Active Full Wave Rectifier:
Method 1:
A full wave rectifier, or magnitude operator, produces an output which is the absolute value, or magnitude, of the input signal waveform. One method of accomplishing full wave rectification is to use two half wave rectifiers. One of these operates on the positive portion of the input and the second operates on the negative portion. The outputs are summed with proper polarites. Fig. 1 illustrates one such configuration. Note that the resistive network attached to the ouput summing opamp is composed of resistors of higher value than those attached to the opamp that generates v1. This is necessary since for negative vin, v2 follows the curve shown above the node labled v2. That is, as the input increases in a negative direction, v2 increases in a positive direction. Since the input impedance to the non-inverting terminal of the summing opamp is high, the voltage, v+ is simply one half of v2 (i.e., the two 100KΩ resistors form a voltage divider). The voltage at the negative summing terminal, v-, is the same as v+, and therefore is equal to v2 / 2. Now when vin is negative, D2 is open, and the node v1 is connected to the inverting input of the first opamp through a 5 KΩ resistor. The inverting input is a virtual ground since the non-inverting input is tied to ground through a resistor. The result is that the voltage divider formed by the 100 KΩ and 5KΩ resistors. In order to achive a characteristic resembling that shown in the figure, this voltage divider must have a small ratio, on the order of 1 to 20.
Fig. 1
Method 2:
The method of full wave rectification discussed above requires three separate amplifiers. One simpler circuit or active full wave rectifier, which makes use of only two OPAMPs, is shown in fig. 2. It rectifies the input with a gain of R / R1, controllable by one resistor R1.
Fig. 2
When v in is positive then v' = negative, D1 is ON and D2 is virtual ground at the input to (l). Because D2 is non-conducting, and since there is no current in the R which is connected to the non-inverting input to (2), therefore, V1 =0.

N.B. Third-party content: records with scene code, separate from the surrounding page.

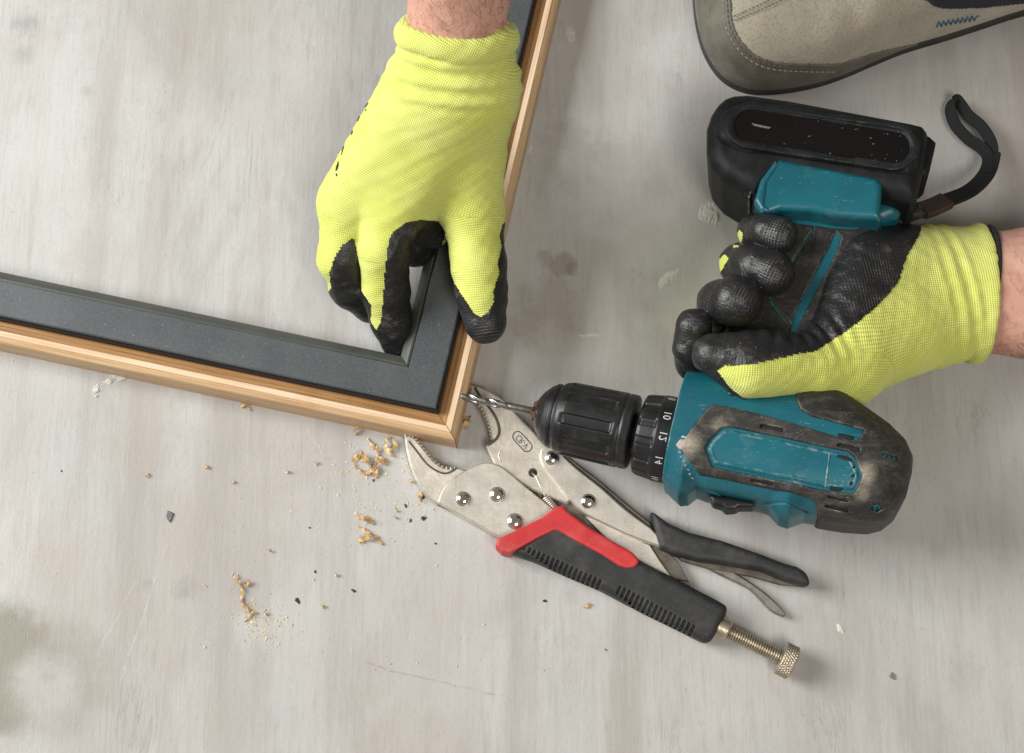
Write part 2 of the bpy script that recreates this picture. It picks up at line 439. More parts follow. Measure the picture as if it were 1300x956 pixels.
# square up the corner
ang_b = math.atan2(eb[1], eb[0]); ang_r = math.atan2(er[1], er[0])
dlt = ((ang_b-ang_r)-math.pi/2)/2
ang_b -= dlt; ang_r += dlt
eb = np.array([math.cos(ang_b), math.sin(ang_b), 0]); er = np.array([math.cos(ang_r), math.sin(ang_r), 0])
O0 = O.copy(); O0[2] = 0
frame = empty("window_frame", tuple(O0), "grey metal profile corner frame set in a pale wooden surround, held by the left hand", "frame")
def rail(name, prof, m, d, nrm, length, parent, mitre_gap=0.0, smooth_ang=28, closed=True):
    """sweep a profile [(s outward mm from the metal's outer edge, z mm)] along d from the mitred corner"""
    N = len(prof); V = []; F = []
    R = np.stack([d, nrm, [0, 0, 1]], 1)
    if np.linalg.det(R) < 0: flip = True
    else: flip = False
    ks = np.concatenate([[0], np.linspace(0.03, length, 16)])
    for k in ks:
        for s, z in prof:
            V.append((k if k > 0 else -s*MM+mitre_gap*MM, s*MM, z*MM))
    for i in range(len(ks)-1):
        for a in range(N if closed else N-1):
            b = (a+1) % N; q = (i*N+a, i*N+b, (i+1)*N+b, (i+1)*N+a)
            F.append(q if flip else q[::-1])
    F.append(tuple(range(N))); F.append(tuple(range(len(V)-N, len(V)))[::-1])
    # rotated local frame so that the grain runs along the rail
    me = bpy.data.meshes.new(name)
    X = Matrix(((d[0], -d[1], 0), (d[1], d[0], 0), (0, 0, 1)))
    if flip: V = [(x, -y, z) for x, y, z in V]
    me.from_pydata(V, [], F); me.shade_smooth(); me.set_sharp_from_angle(angle=math.radians(smooth_ang)); me.materials.append(m)
    bm = bmesh.new(); bm.from_mesh(me); bmesh.ops.recalc_face_normals(bm, faces=bm.faces); bm.to_mesh(me); bm.free()
    o = bpy.data.objects.new(name, me); col.objects.link(o); o.parent = parent
    o.matrix_local = X.to_4x4()
    OFF[o.name] = OFF[parent.name]
    return o
nb = -er; nr = -eb
WOOD = [(9.75, 0), (9.75, 21.6), (10.3, 21.7), (12.1, 20.2), (12.6, 19.2), (12.65, 0)]
STRIP = [(6.3, 0), (6.3, 21.4), (6.7, 22.3), (9.3, 22.4), (9.7, 22.1), (9.7, 0)]
M_strip = wood_material("light pine strip", (0.72, 0.545, 0.385), (0.64, 0.45, 0.29), (0.50, 0.32, 0.175), 0.38)
GROOVE = [(0.9, 0), (0.9, 19.0), (1.6, 19.6), (3.2, 19.7), (3.5, 19.5), (3.8, 19.9), (6.25, 20.2), (6.25, 0)]
FACE = [(-18.6, 4), (-18.6, 25.2), (-18.0, HZ), (-1.0, HZ), (-0.4, 25.6), (-0.15, 24.6), (-0.15, 4)]
LIP = [(-25.0, 2), (-25.0, 18.6), (-24.4, 19.6), (-20.6, 22.2), (-19.4, 22.0), (-18.7, 20.6), (-18.7, 2)]
GASK = [(-0.1, 4), (-0.1, 23.6), (0.3, 24.2), (0.8, 23.6), (0.85, 4)]
for d, nrm, L in ((eb, nb, 0.62), (er, nr, 0.72)):
    rail("wood_rail", WOOD, M_wood, d, nrm, L, frame, 0.25, 16)
    rail("pale_strip", STRIP, M_strip, d, nrm, L, frame, 0.2)
    rail("rebate_strip", GROOVE, M_groove, d, nrm, L, frame, 0.15)
    rail("metal_profile", FACE, M_grey, d, nrm, L, frame, 0.0)
    rail("glazing_bead", LIP, M_lip, d, nrm, L, frame, 0.12)
    rail("gasket", GASK, M_gasket, d, nrm, L, frame)

# ================================================================== LOCKING PLIERS
def steel_material(name, c1, c2, rough, bstr=0.18, metal=0.8, grit=900):
    n = NT(name); v = n.tc.outputs['Object']
    c = n.mix(n.ramp(n.noise(v, 120, 5, .6), .35, .68), c1, c2)
    c = n.mix(n.math('MULTIPLY', n.ramp(n.noise(v, 1300, 2, .5), .62, .72), .5), c, tuple(x*0.45 for x in c2))
    c = n.mix(n.math('MULTIPLY', n.ramp(n.noise(v, 38, 6, .7, .5), .40, .70), .09), c, tuple(x*0.55 for x in c2))
    c = n.mix(n.math('MULTIPLY', n.ramp(n.noise(n.mapping(v, scale=(1, .08, 1), rot=(0, 0, .75)), 900, 3, .6), .5, .72), .22), c, tuple(x*0.62 for x in c2))
    r = n.math('ADD', n.math('MULTIPLY', n.noise(v, 90, 5, .65), 0.30), rough-0.15)
    return n.fin(c, r, n.bump(n.noise(v, grit, 3, .6), bstr, 0.0004), metal)
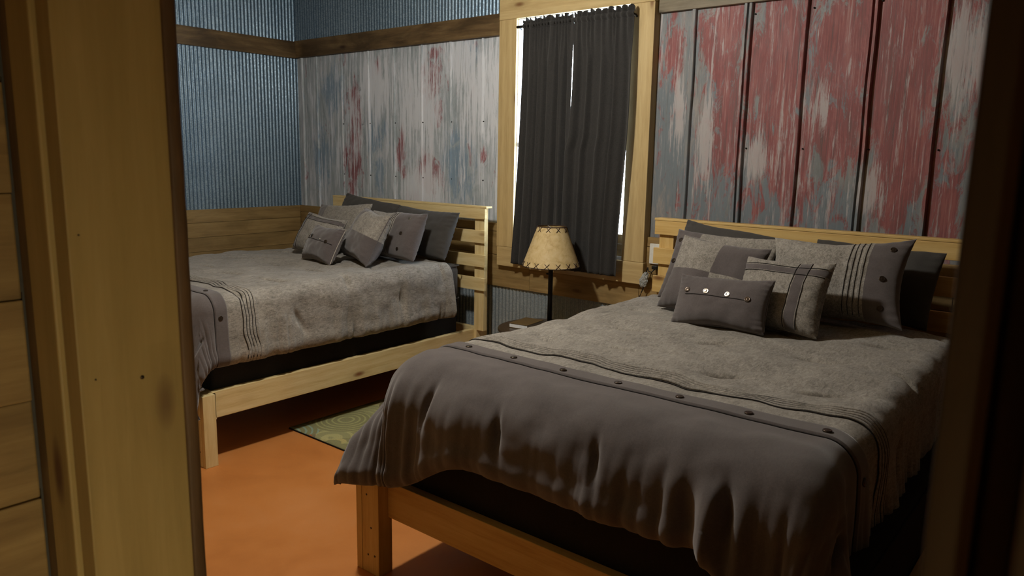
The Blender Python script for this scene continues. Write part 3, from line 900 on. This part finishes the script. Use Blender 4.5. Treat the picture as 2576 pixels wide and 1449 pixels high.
flat = lambda u, v, s: 0
def sham_zone(cut, right=True):
    return (lambda u, v, s: 1 if (u > cut if right else u < cut) else 0)
def checker(uc, vc, tl_dark):
    def f(u, v, s):
        q = (u < uc) == (v > vc)          # top-left and bottom-right quadrants
        return int(q) if tl_dark else int(not q)
    return f
def bands(v0, v1, u0, u1):
    def f(u, v, s):
        return 1 if (v0 < v < v1 or u0 < u < u1) else 0
    return f
TB = ['taupe', 'brown']
# left bed, back to front
pillow('bed_pillow', 'charcoal bed pillow behind the left bed\'s cushions, peak touching the headboard\'s left end', 'pillow', (-4.475,3.60,.902), -.01, .40, -.096, .645, .39, .14, flat, ['charcoal'], seed=1.2, pinch=.05, wr=1.2, group='charcoal bed pillows')
pillow('bed_pillow', 'charcoal bed pillow leaning at the right end of the left bed\'s headboard', 'pillow', (-3.836,3.60,.902), -.02, .41, -.023, .62, .345, .15, flat, ['charcoal'], seed=2.6, pinch=.05, wr=1.3, group='charcoal bed pillows')
pillow('pillow_sham', 'taupe sham on the left bed mostly hidden behind the border-striped cushion', 'pillow', (-4.47,3.38,.900), -.03, .46, .06, .59, .36, .12, sham_zone(-.62, False), TB, ub=(-.62,), seed=3.3)
o, at = pillow('pillow_sham', 'taupe sham with dark buttoned right end on the left bed', 'pillow', (-3.868,3.37,.900), -.10, .41, .03, .605, .335, .16, sham_zone(.22), TB,
    ub=np.concatenate([[.22], np.linspace(-.02, .20, 24)]), tucks=(-.02,.20,4), seed=4.4, buttons=((.62,.70,'silver'),(.60,-.02,'bronze'),(.58,-.65,'bronze')))
for u in (.02,.075,.13,.185): stitch(o, at, [(u, v) for v in np.linspace(-.9, .9, 24)])
o, at = pillow('throw_pillow', 'square taupe cushion with dark border stripes leaning at the left bed\'s far side', 'pillow', (-4.417,3.166,.897), .05, .506, -.09, .43, .29, .14, bands(.62,.80,-.80,-.68), TB,
    ub=(-.80,-.68), vb=(.62,.80), seed=5.2, piping='taupe')
for v in (.60,.82): stitch(o, at, [(u, v) for u in np.linspace(-.92, .92, 24)])
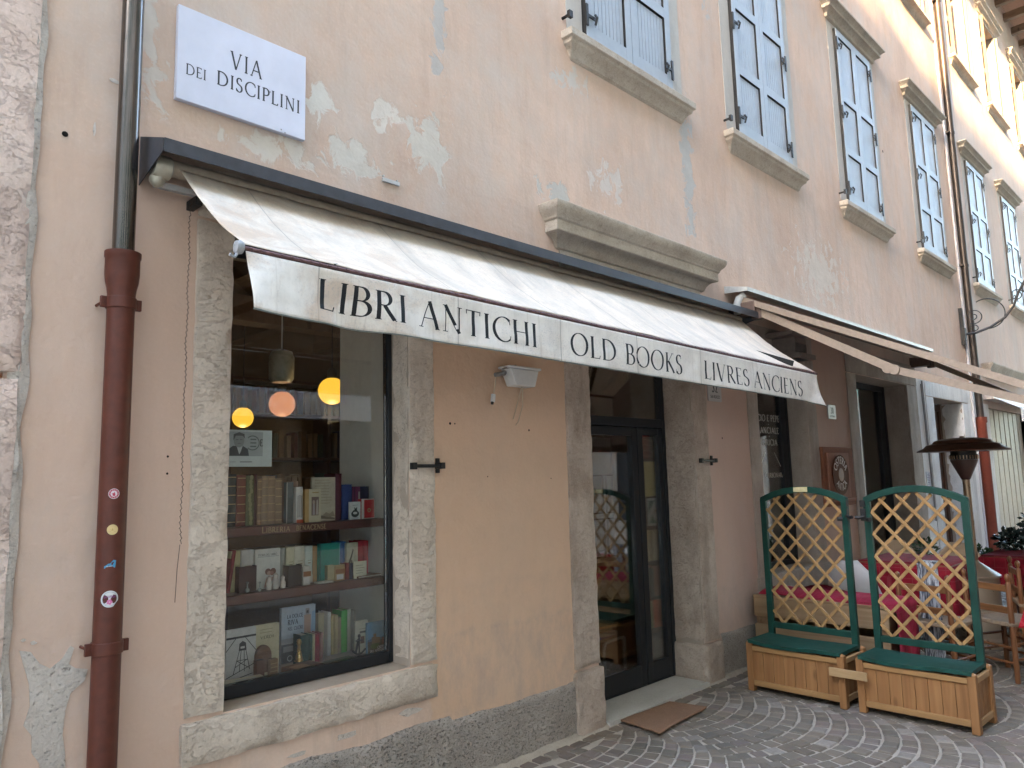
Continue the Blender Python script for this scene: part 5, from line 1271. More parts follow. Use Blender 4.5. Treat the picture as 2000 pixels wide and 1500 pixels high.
BOOKS_MID = [
    ('s', 1.67, 1.686, 0.208, 0.47, 0.11, (0.2, 0.012, 0.02), 'dark red book leaning at the left end of the middle shelf', 'lean'),
    ('s', 1.693, 1.741, 0.202, 0.48, 0.11, (0.43, 0.37, 0.2), 'yellowish book second from the left on the middle shelf', ''),
    ('s', 1.746, 1.811, 0.202, 0.48, 0.11, (0.5, 0.48, 0.45), 'wide white spined book left of the picture book', 'titles'),
    ('f', 1.812, 1.95, 0.199, 0.47, 0.02, (0.56, 0.55, 0.5), 'white picture book with two heads on its cover on the middle shelf', 'heads'),
    ('s', 1.958, 1.987, 0.194, 0.48, 0.1, (0.27, 0.27, 0.23), 'grey book right of the picture book on the middle shelf', ''),
    ('s', 1.993, 2.04, 0.196, 0.48, 0.1, (0.55, 0.52, 0.36), 'cream book with a yellow foot, first of three pale ones', 'titles'),
    ('s', 2.041, 2.1, 0.197, 0.48, 0.1, (0.56, 0.53, 0.42), 'cream book, middle of three pale ones on the middle shelf', 'titles'),
    ('s', 2.103, 2.146, 0.195, 0.48, 0.1, (0.5, 0.54, 0.47), 'pale greenish book, third of three pale ones on the middle shelf', 'titles'),
    ('s', 2.149, 2.187, 0.189, 0.48, 0.1, (0.38, 0.24, 0.11), 'tan book left of the big teal book', ''),
    ('f', 2.172, 2.296, 0.201, 0.45, 0.03, (0.01, 0.2, 0.16), 'big teal book standing face out on the middle shelf', 'spine'),
    ('s', 2.32, 2.355, 0.201, 0.48, 0.1, (0.025, 0.1, 0.26), 'blue book right of the big teal book', ''),
    ('f', 2.345, 2.419, 0.192, 0.46, 0.02, (0.48, 0.45, 0.33), 'cream book with a dancing black figure on the middle shelf', 'dancer'),
    ('s', 2.429, 2.463, 0.198, 0.47, 0.1, (0.42, 0.02, 0.035), 'red book at the right end of the middle shelf, left one of the pair', ''),
    ('s', 2.465, 2.498, 0.196, 0.47, 0.1, (0.44, 0.022, 0.04), 'red book at the right end of the middle shelf, right one of the pair', ''),
    ('s', 1.709, 1.799, 0.127, 0.42, 0.05, (0.045, 0.016, 0.016), 'dark leather box book lying low on the left of the middle shelf', ''),
    ('s', 1.968, 2.044, 0.108, 0.41, 0.06, (0.022, 0.014, 0.012), 'black leather small book in front of the three pale ones', ''),
    ('s', 2.05, 2.094, 0.096, 0.41, 0.05, (0.5, 0.46, 0.4), 'white and brown small book beside the black leather one', 'half'),
    ('f', 2.202, 2.249, 0.086, 0.42, 0.03, (0.34, 0.29, 0.17), 'small olive tan book leaning in front of the teal one', ''),
    ('s', 2.244, 2.304, 0.085, 0.41, 0.06, (0.36, 0.23, 0.1), 'small tan book with brown label in front of the teal one', 'half'),
    ('s', 2.307, 2.333, 0.089, 0.41, 0.06, (0.17, 0.018, 0.022), 'small dark red book beside the navy one on the middle shelf', ''),
    ('s', 2.335, 2.356, 0.086, 0.41, 0.06, (0.02, 0.022, 0.05), 'small navy book left of the cream card', ''),
    ('f', 2.353, 2.436, 0.093, 0.4, 0.006, (0.6, 0.57, 0.42), 'cream card with handwritten lines propped on the middle shelf', 'lines'),
]
BOOKS_LOW = [
    ('f', 1.621, 1.77, 0.246, 0.36, 0.02, (0.5, 0.49, 0.46), 'white book with a black drawing of a watchtower', 'tower'),
    ('f', 1.774, 1.902, 0.243, 0.38, 0.02, (0.52, 0.46, 0.3), 'cream book with a green title behind the carved wooden arch', 'verdi'),
    ('f', 1.989, 2.188, 0.283, 0.52, 0.02, (0.42, 0.48, 0.55), 'large pale blue book with a tower and a bay on its cover', 'lighthouse'),
    ('s', 2.036, 2.083, 0.154, 0.4, 0.08, (0.02, 0.055, 0.045), 'dark green small book beside the brass bell', ''),
    ('s', 2.085, 2.104, 0.148, 0.4, 0.08, (0.025, 0.07, 0.055), 'thin green small book right of the dark green one', ''),
    ('s', 2.105, 2.119, 0.148, 0.4, 0.08, (0.48, 0.44, 0.28), 'thin cream small book between green and red ones', ''),
    ('s', 2.12, 2.146, 0.15, 0.4, 0.08, (0.24, 0.02, 0.04), 'dark red small book right of the thin cream one', ''),
    ('s', 2.147, 2.167, 0.149, 0.4, 0.08, (0.3, 0.15, 0.13), 'dull pink brown small book at the end of the small row', ''),
    ('f', 2.219, 2.276, 0.224, 0.54, 0.03, (0.45, 0.39, 0.25), 'tall beige book leaning behind the small row', ''),
    ('s', 2.254, 2.274, 0.228, 0.5, 0.1, (0.58, 0.57, 0.54), 'tall white book in the lower display', ''),
    ('s', 2.276, 2.297, 0.209, 0.5, 0.1, (0.46, 0.36, 0.17), 'tall straw yellow book right of the tall white one', ''),
    ('s', 2.299, 2.32, 0.206, 0.5, 0.1, (0.5, 0.41, 0.22), 'pale yellow book right of the straw yellow one', ''),
    ('s', 2.321, 2.339, 0.192, 0.5, 0.1, (0.33, 0.25, 0.15), 'brown beige book left of the green one', ''),
    ('s', 2.341, 2.379, 0.226, 0.5, 0.1, (0.06, 0.36, 0.05), 'bright green tall book in the lower display', ''),
    ('s', 2.38, 2.402, 0.227, 0.5, 0.1, (0.52, 0.5, 0.4), 'pale cream book right of the bright green one', ''),
    ('s', 2.417, 2.445, 0.214, 0.52, 0.1, (0.33, 0.33, 0.28), 'grey beige book furthest right of the tall row', ''),
    ('f', 2.363, 2.443, 0.175, 0.4, 0.015, (0.52, 0.49, 0.38), 'cream book with a small picture beside the castle book', 'smallpic'),
    ('f', 2.416, 2.548, 0.163, 0.36, 0.02, (0.16, 0.33, 0.48), 'blue castle book at the right end of the lower display', 'castle'),
]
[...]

Hence, the system consists of two OPAMP in cascade with the gain of A1 equal to (-R / R1) and the gain of A2 equal to (-R / R) = -1.
The resultant at voltage output is
vo = (R / R1 ) vin > 0 (for vin > 0 voltage output of (1) )
Consider now next half cycle when v in is negative. The v' is positive D1 is OFF and D2 is ON. Because of the virtually ground at the input to (2) V2 = V1 = V
Since the input terminals of (2) are at the same (ground) potential, the current coming to the inverting terminal of (1) is as indicated in fig. 2.
The output voltage is vo = i R + v where i = v / 2R (because input impedance of OPAMP is very high).
The sign of vo is again positive because vin is negative in this half cycle. Therefore, outputs during two half cycles are same; and full wave rectified output voltage is obtained also shown in fig. 2.